Lexcen's input was questioned when Dutch naval architect Peter van Oossanen broke his silence on the revolutionary design after 26 years.
Mr van Oossanen says he and his Dutch team, and Dutch aerodynamics expert Joop Slooff, were the main designers of the famous winged keel, and that Lexcen played only a minor role - perhaps 10 per cent.
"(Ben) was a very nice guy, I had a lot of time for him, he was a very likeable person, but after 25 years, I must say that he had very little to do with the design," Mr van Oossanen told ABC Radio.
Mr Bertrand jumped to the defence of his late friend, who died of a heart attack in 1988, saying he had been "mucking around with ... wings on rudders on 18 foot skiffs" long before Australia II.
"There is only one person that I knew who had the brilliance, he was like the Leonardo da Vinci of this country in so many ways," he told the Seven Network.
"Benny pulled the whole design package together, he was the spark of genius that was required of that part of the design process."

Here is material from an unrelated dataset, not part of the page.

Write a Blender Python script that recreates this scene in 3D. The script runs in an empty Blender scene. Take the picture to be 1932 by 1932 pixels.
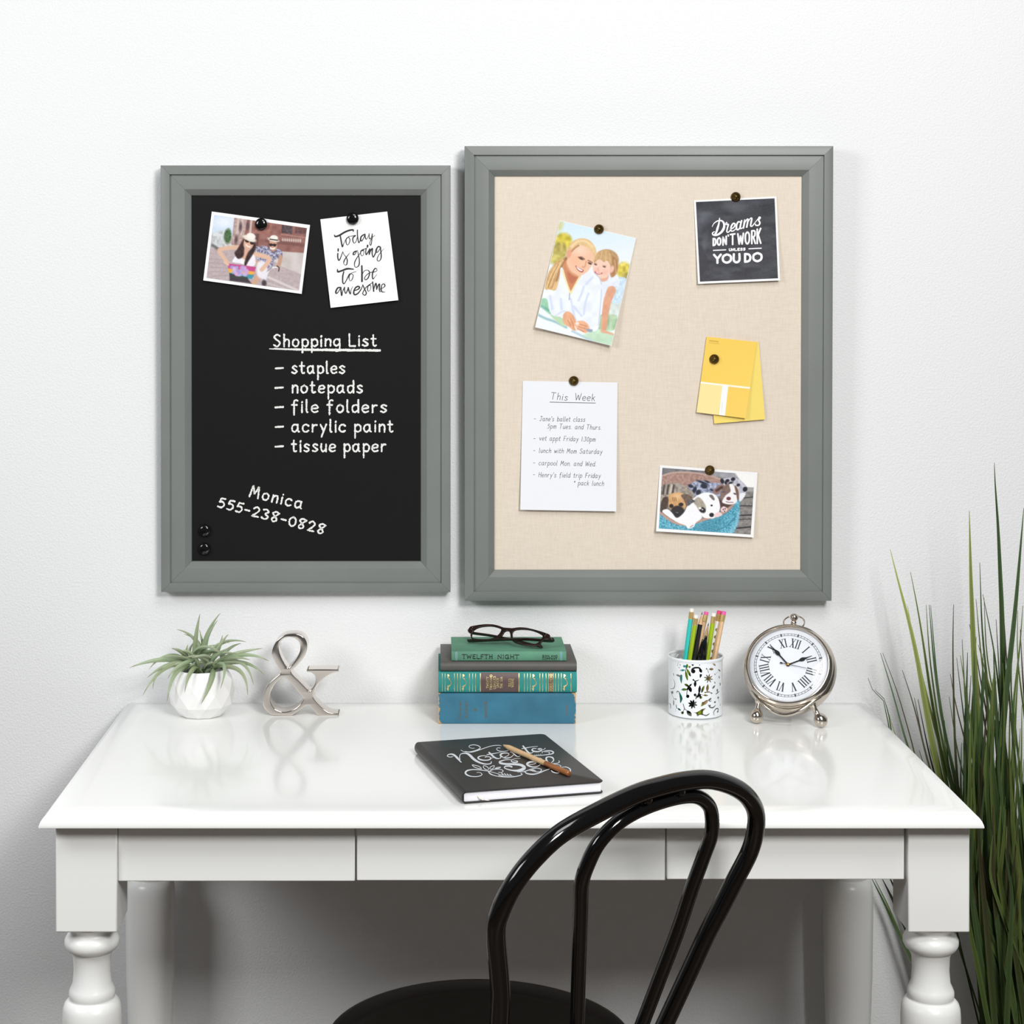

Yachting great and Australia II reserve helmsman Sir James Hardy confirmed Lexcen had been experimenting in the 1950s.
"I think Peter is no doubt saying what he believed happened but I can tell you Benny's hull shape and everything, and his ability to make sails, you wouldn't know which piece of coal made the whistle blow," he told ABC Radio.
"Ben, it was his third or fourth go at a 12 metre and I think he really knew what he was on about, but the upside down keel, as Peter van Oossanen has said, no doubt they did do work on that.
"All I can say is I remember when Ben got back from Holland ... under secrecy, he showed me two designs, and the hull forms were the same but the keel on one of them was upside down and Ben said, 'Look I saw them testing wing tips for aeroplanes'."
According to the Australian National Maritime Museum, Lexcen designed an 18-foot yacht, Taipan, which he sailed from 1959, which had small wings on its rudder, while his next 18-footer, Venom, sometimes used a winged centreboard.
Mr van Oossanen hit back at Sir James' comments, saying the former director was a senior part of the team who "was fully aware of the situation".
"In 1983 Jim was partly my roommate ... we spent many occasions together when we discussed this and that ... and to blatantly say what he said and actually wrote is very upsetting," he told Fairfax Radio Network.
Asked why he chose to reveal his secret only now, Mr van Oossanen said he was reacting to a number of magazine articles, including one in which Sir James wrote that the Dutch had no involvement in the design of the keel whatsoever.
Australia II might have been disqualified from the America's Cup in 1983 under rules at the time which said competing yachts had to be designed by citizens or residents of the competing country.